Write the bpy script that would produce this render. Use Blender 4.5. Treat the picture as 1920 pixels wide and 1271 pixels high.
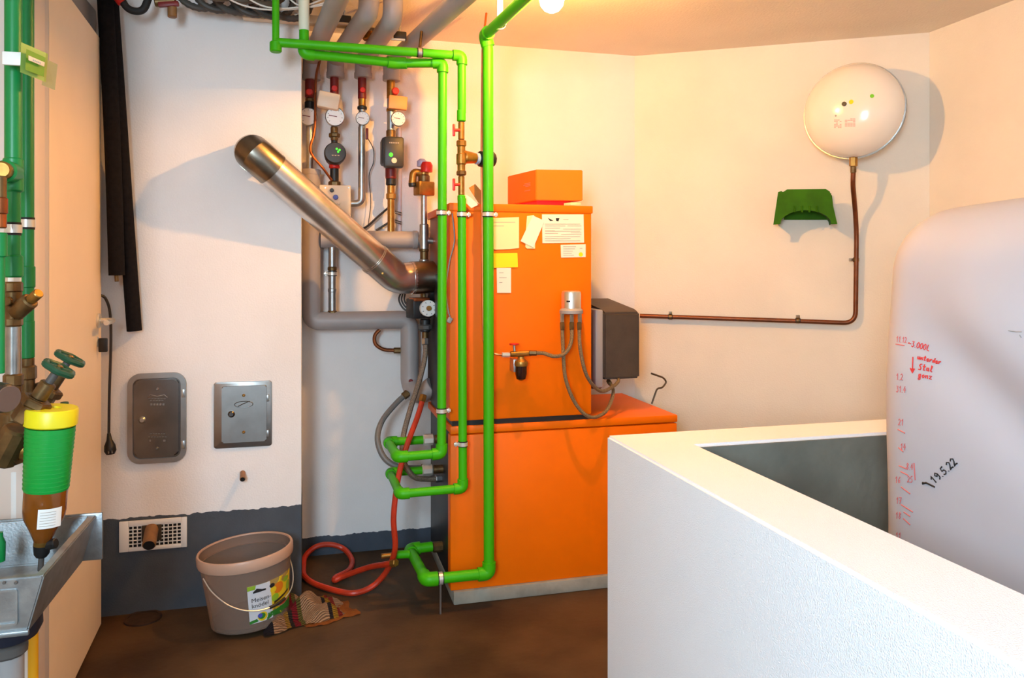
import bpy, bmesh, math, random
from mathutils import Vector, Matrix, Quaternion
from mathutils.bvhtree import BVHTree
random.seed(7)
C = bpy.context.scene.collection
S = bpy.context.scene
for o in list(bpy.data.objects):
    bpy.data.objects.remove(o)

# ------------------------------------------------------------------ camera, world, light, exposure
FPX, CX, HY, CAMZ, YAW = 1440.0, 960.0, 505.0, 1.30, math.radians(14.8)
cam_d = bpy.data.cameras.new('camera')
cam = bpy.data.objects.new('camera', cam_d); C.objects.link(cam)
cam.location = (0, 0, CAMZ); cam.rotation_euler = (math.radians(90), 0, -YAW)
cam_d.sensor_width = 36; cam_d.lens = FPX/1920*36
cam_d.shift_y = -(635.5-HY)/1920
cam_d.clip_start = 0.02
S.camera = cam

w = bpy.data.worlds.new('world'); S.world = w; w.use_nodes = True
w.node_tree.nodes['Background'].inputs[0].default_value = (0.80, 0.86, 1.0, 1)
w.node_tree.nodes['Background'].inputs[1].default_value = 0.85

al = bpy.data.lights.new('daylight_fill', 'AREA'); al.shape = 'RECTANGLE'; al.size = 0.7; al.size_y = 0.9  # unseen fill added for cool daylight from behind left; no window stands here
al.energy = 124; al.color = (0.59, 0.82, 1.0)
alo = bpy.data.objects.new('daylight_fill', al); C.objects.link(alo)
alo.location = (-0.70, -0.65, 1.62)
alo.rotation_euler = (Vector((0.90, 1.45, 0.6))-Vector(alo.location)).to_track_quat('-Z', 'Y').to_euler()

LAMP = Vector((0.785, 2.45, 2.20)); LAMP_R = 0.014
LAMP_COL = (1.0, 0.46, 0.10); LAMP_STRENGTH = 8700.0

S.view_settings.view_transform = 'Standard'; S.view_settings.look = 'None'
S.view_settings.gamma = 1; S.view_settings.exposure = 0.0
S.view_settings.use_curve_mapping = False

# ------------------------------------------------------------------ helpers
CT, ST = math.cos(YAW), math.sin(YAW)
def ray(x, y):
    u = (x-CX)/FPX; v = (HY-y)/FPX
    return Vector((ST+u*CT, CT-u*ST, v))
WB_N = Vector((0.523, 0.852, 0)); WB_K = WB_N.dot(Vector((1.593, 3.60, 0)))
def P(x, y, Y=None, X=None, Z=None, D=None, B=None):
    """a point of the room seen at (x, y): on the plane Y=, X= or Z=, at depth D, or B metres in front of the slanted wall"""
    r = ray(x, y)
    if Y is not None: t = Y/r.y
    elif X is not None: t = X/r.x
    elif Z is not None: t = (Z-CAMZ)/r.z
    elif B is not None: t = (WB_K-B)/r.dot(WB_N)
    else: t = D
    return r*t+Vector((0, 0, CAMZ))
def depth(p): return p.x*ST+p.y*CT
def M_(px, p): return px*depth(p)/FPX      # pixels to metres at a point

def srgb(c):
    f = lambda v: (v/12.92 if v <= 0.04045 else ((v+0.055)/1.055)**2.4)
    return tuple(f(v/255.0) for v in c[:3])+(1.0,)

MATS = {}
def mat(name, col, rough=0.5, metal=0.0, var=0.0, scale=30.0, bump=0.0, bscale=80.0, spec=0.5, coat=0.0, emit=0.0,
        alpha=1.0, sss=0.0, dark=None, trans=0.0, ecol=None):
    if name in MATS: return MATS[name]
    m = bpy.data.materials.new(name); m.use_nodes = True
    nt = m.node_tree; b = nt.nodes['Principled BSDF']
    c = srgb(col)
    b.inputs['Base Color'].default_value = c; b.inputs['Roughness'].default_value = rough
    b.inputs['Metallic'].default_value = metal; b.inputs['Specular IOR Level'].default_value = spec
    b.inputs['Coat Weight'].default_value = coat; b.inputs['Alpha'].default_value = alpha
    b.inputs['Transmission Weight'].default_value = trans
    if sss:
        b.inputs['Subsurface Weight'].default_value = sss
        b.inputs['Subsurface Radius'].default_value = (1.0, 0.75, 0.55)
        b.inputs['Subsurface Scale'].default_value = 0.05
    if emit:
        b.inputs['Emission Color'].default_value = srgb(ecol or col); b.inputs['Emission Strength'].default_value = emit
    tc = nt.nodes.new('ShaderNodeTexCoord')
    if var or dark:
        n = nt.nodes.new('ShaderNodeTexNoise'); n.inputs['Scale'].default_value = scale; n.inputs['Detail'].default_value = 6
        nt.links.new(tc.outputs['Object'], n.inputs['Vector'])
        r = nt.nodes.new('ShaderNodeValToRGB')
        d = srgb(dark) if dark else tuple(v*(1-var) for v in c[:3])+(1,)
        r.color_ramp.elements[0].color = d; r.color_ramp.elements[0].position = 0.35
        r.color_ramp.elements[1].color = tuple(min(1, v*(1+var*0.3)) for v in c[:3])+(1,); r.color_ramp.elements[1].position = 0.62
        nt.links.new(n.outputs['Fac'], r.inputs['Fac']); nt.links.new(r.outputs['Color'], b.inputs['Base Color'])
    if bump:
        n2 = nt.nodes.new('ShaderNodeTexNoise'); n2.inputs['Scale'].default_value = bscale; n2.inputs['Detail'].default_value = 5
        nt.links.new(tc.outputs['Object'], n2.inputs['Vector'])
        bp = nt.nodes.new('ShaderNodeBump'); bp.inputs['Strength'].default_value = bump; bp.inputs['Distance'].default_value = 0.004
        nt.links.new(n2.outputs['Fac'], bp.inputs['Height']); nt.links.new(bp.outputs['Normal'], b.inputs['Normal'])
    MATS[name] = m
    return m

def root_loc(o):
    while o.parent: o = o.parent
    return Vector(o.location)
def obj(name, bm, m, parent=None, smooth=True, label=None, ang=35):
    me = bpy.data.meshes.new(name)
    bmesh.ops.recalc_face_normals(bm, faces=bm.faces[:])
    if parent is not None:
        bmesh.ops.translate(bm, verts=bm.verts[:], vec=-root_loc(parent))
    bm.to_mesh(me); bm.free()
    for mm in (m if isinstance(m, (list, tuple)) else [m]): me.materials.append(mm)
    if smooth:
        for p in me.polygons: p.use_smooth = True
        me.set_sharp_from_angle(angle=math.radians(ang))
    o = bpy.data.objects.new(name, me); C.objects.link(o)
    if parent is not None: o.parent = parent
    if label: o['label'] = label
    return o
def thing(name, label, cat, loc=(0, 0, 0), group=None, kind=None):
    o = bpy.data.objects.new(name, None); C.objects.link(o); o.location = loc; o.empty_display_size = 0.05
    return tag(o, label, cat, group, kind)
def tag(o, label, cat, group=None, kind=None):
    o['label'] = label; o['category'] = cat
    if group: o['group'] = group
    if kind: o['kind'] = kind
    return o

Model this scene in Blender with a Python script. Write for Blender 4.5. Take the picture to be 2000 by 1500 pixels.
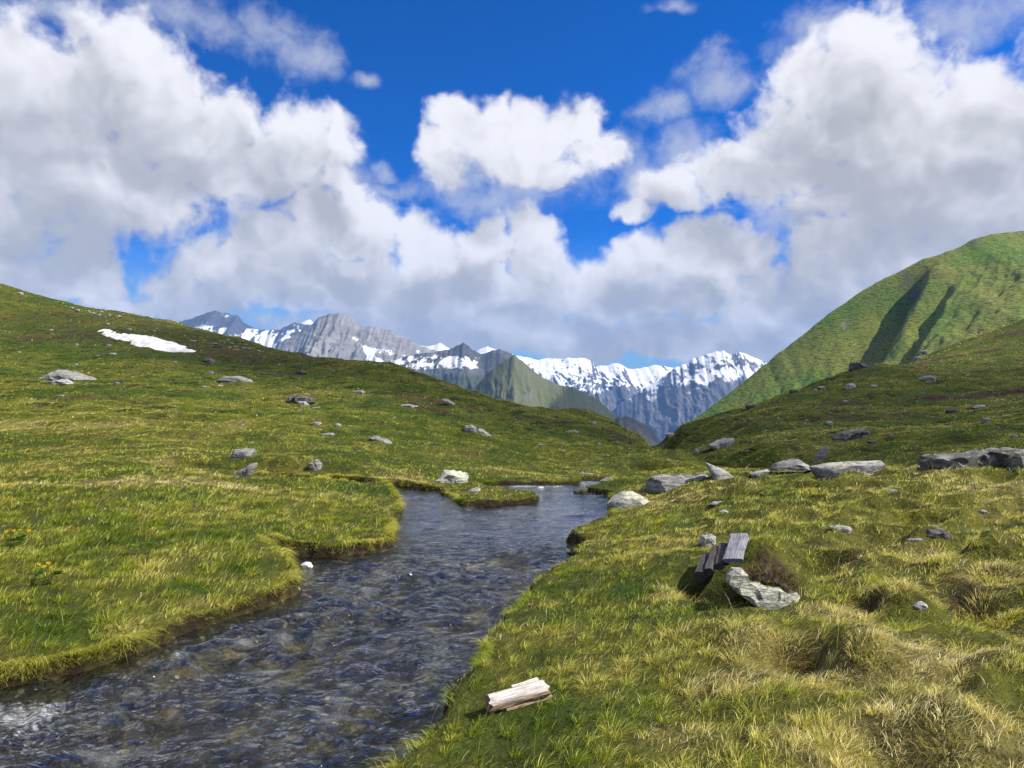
import bpy, bmesh, math, random, time
import numpy as np
from mathutils import Vector, Matrix

T0 = time.time()
scene = bpy.context.scene
for _o in list(bpy.data.objects):
    bpy.data.objects.remove(_o, do_unlink=True)

# ------------------------------------------------------------------ camera
F = 1511.0            # focal length in pixels of the 2000 px wide photograph
CAM_Z = 2.0           # eye height above the water of the stream
cam_data = bpy.data.cameras.new('camera')
cam_data.sensor_width = 36.0
cam_data.lens = F / 2000.0 * 36.0
cam_data.clip_start = 0.05
cam_data.clip_end = 60000.0
cam = bpy.data.objects.new('camera', cam_data)
scene.collection.objects.link(cam)
cam.location = (0, 0, CAM_Z)
cam.rotation_euler = (math.radians(90), 0, 0)
scene.camera = cam

# ------------------------------------------------------------------ exposure / render
vs = scene.view_settings
vs.view_transform = 'Standard'
vs.look = 'None'
vs.gamma = 1.0
vs.exposure = 0.58
vs.use_curve_mapping = False
cy = scene.cycles
cy.use_denoising = True
cy.use_adaptive_sampling = True
cy.adaptive_threshold = 0.02
cy.adaptive_min_samples = 10
cy.max_bounces = 6
cy.diffuse_bounces = 2
cy.glossy_bounces = 3
cy.transmission_bounces = 4
cy.transparent_max_bounces = 12
cy.volume_bounces = 0
cy.caustics_reflective = False
cy.caustics_refractive = False
cy.sample_clamp_indirect = 6.0

# ------------------------------------------------------------------ sun and sky
SUN_AZ = math.radians(101)     # clockwise from the view direction (+Y)
SUN_EL = math.radians(45)
SUN_DIR = Vector((math.sin(SUN_AZ) * math.cos(SUN_EL), math.cos(SUN_AZ) * math.cos(SUN_EL), math.sin(SUN_EL)))
sun_data = bpy.data.lights.new('sun', 'SUN')
sun_data.energy = 5.0
sun_data.angle = math.radians(0.53)
sun_data.color = (1.0, 0.93, 0.82)
sun = bpy.data.objects.new('sun', sun_data)
scene.collection.objects.link(sun)
sun.rotation_euler = SUN_DIR.to_track_quat('Z', 'Y').to_euler()

world = bpy.data.worlds.new('World')
scene.world = world
world.use_nodes = True
WT = world.node_tree
WT.nodes.clear()


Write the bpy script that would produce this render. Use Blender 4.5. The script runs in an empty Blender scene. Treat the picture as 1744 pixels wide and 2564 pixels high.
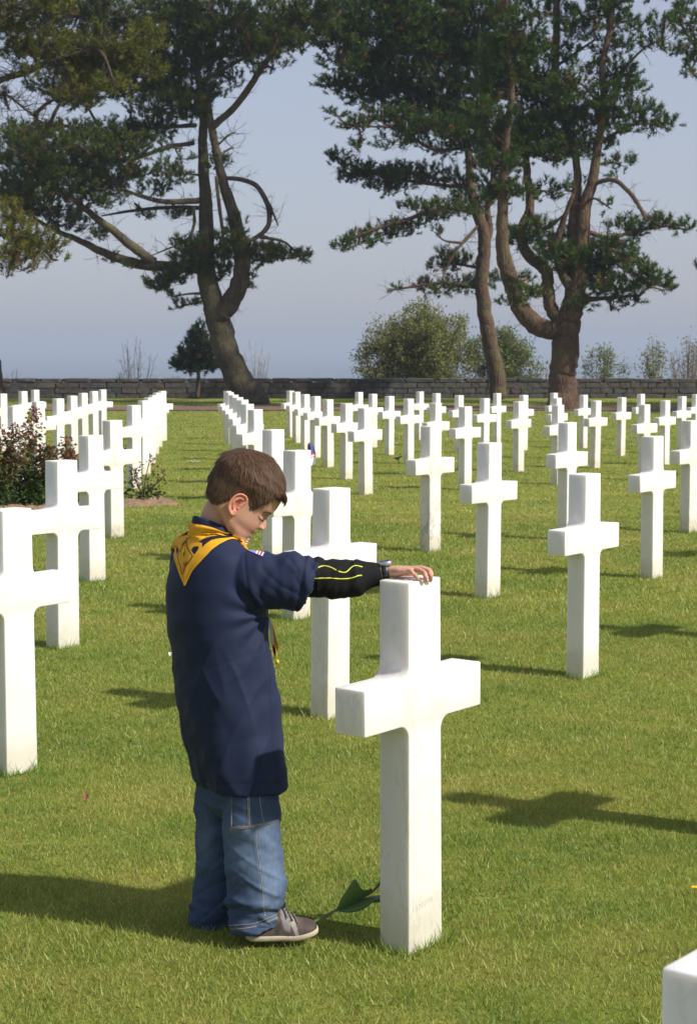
import bpy, bmesh, math, random
import numpy as np
from mathutils import Vector, Matrix, noise
from mathutils.bvhtree import BVHTree

rng = np.random.default_rng(7)
random.seed(7)
SC = bpy.context.scene
COL = SC.collection
R = math.radians

# ------------------------------------------------------------------ camera
CAM_H = 1.615
PITCH = R(5.2)
F_PX = 4578.0          # focal length in photo pixels (photo 1744 x 2564)
cd = bpy.data.cameras.new('camera')
cam = bpy.data.objects.new('camera', cd)
COL.objects.link(cam)
cam.location = (0, 0, CAM_H)
cam.rotation_euler = (R(90) - PITCH, 0, 0)
cd.sensor_fit = 'VERTICAL'
cd.sensor_height = 22.2
cd.lens = F_PX / 2564 * 22.2
cd.clip_end = 30000
cd.dof.use_dof = True
cd.dof.focus_distance = 5.0
cd.dof.aperture_fstop = 11
SC.camera = cam

# ------------------------------------------------------------------ light
SUN_AZ = Vector((0.885, -0.465, 0)).normalized()
SUN_EL = R(41)
sun_dir = Vector((SUN_AZ.x * math.cos(SUN_EL), SUN_AZ.y * math.cos(SUN_EL), math.sin(SUN_EL)))
w = bpy.data.worlds.new('World')
SC.world = w
w.use_nodes = True
wn = w.node_tree.nodes
wl = w.node_tree.links
bg = wn['Background']
sky = wn.new('ShaderNodeTexSky')
sky.sky_type = 'NISHITA'
sky.sun_disc = False
sky.sun_elevation = SUN_EL
sky.sun_rotation = math.atan2(sun_dir.x, sun_dir.y)
sky.air_density = 1.0
sky.dust_density = 1.5
sky.ozone_density = 3.0
veil = wn.new('ShaderNodeMix')          # thin even veil of high haze over the clear sky
veil.data_type = 'RGBA'
veil.inputs[0].default_value = 0.72
wl.new(sky.outputs[0], veil.inputs[6])
veil.inputs[7].default_value = (2.42, 2.45, 2.95, 1)
wl.new(veil.outputs[2], bg.inputs[0])
bg.inputs[1].default_value = 0.089
sd = bpy.data.lights.new('sun', 'SUN')
sun = bpy.data.objects.new('sun', sd)
COL.objects.link(sun)
sun.rotation_euler = (-sun_dir).to_track_quat('-Z', 'Y').to_euler()
sun.location = (20, -10, 30)
sd.energy = 2.75
sd.angle = R(1.4)
sd.color = (1.0, 0.945, 0.86)
SC.view_settings.view_transform = 'Standard'
SC.view_settings.look = 'None'
SC.view_settings.exposure = 1.04
SC.view_settings.gamma = 1.0
SC.view_settings.use_curve_mapping = False
SC.cycles.max_bounces = 6
SC.cycles.transparent_max_bounces = 8
SC.cycles.use_adaptive_sampling = True


# ------------------------------------------------------------------ helpers
def tag(o, label=None, cat=None, group=None, kind=None):
    if label: o['label'] = label
    if cat: o['category'] = cat
    if group: o['group'] = group
    if kind: o['kind'] = kind
    return o


def empty(name, loc=(0, 0, 0), rz=0.0):
    o = bpy.data.objects.new(name, None)
    COL.objects.link(o)
    o.location = loc
    o.rotation_euler = (0, 0, rz)
    o.empty_display_size = 0.1
    return o


def np_mesh(name, V, F, col=None, smooth=True):
    """V (n,3); F list of arrays (m,3) or (m,4); col (n,3) optional."""
    if not isinstance(F, (list, tuple)):
        F = [F]
    F = [np.asarray(f, dtype=np.int32) for f in F if len(f)]
    me = bpy.data.meshes.new(name)
    V = np.asarray(V, dtype=np.float32)
    nl = sum(f.size for f in F)
    nf = sum(len(f) for f in F)
    me.vertices.add(len(V))
    me.vertices.foreach_set('co', V.ravel())
    me.loops.add(nl)
    me.loops.foreach_set('vertex_index', np.concatenate([f.ravel() for f in F]))
    me.polygons.add(nf)
    tot = np.concatenate([np.full(len(f), f.shape[1], dtype=np.int32) for f in F])
    st = np.concatenate([[0], np.cumsum(tot)[:-1]]).astype(np.int32)
    me.polygons.foreach_set('loop_start', st)
    me.polygons.foreach_set('loop_total', tot)
    me.polygons.foreach_set('use_smooth', np.full(nf, smooth, dtype=bool))
    me.update(calc_edges=True)
    me.validate()
    if col is not None:
        set_col(me, col)
    return me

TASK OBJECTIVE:
Lines containing "scene" are to be counted. State the total and add nothing.

ANSWER FOR THE TASK:
12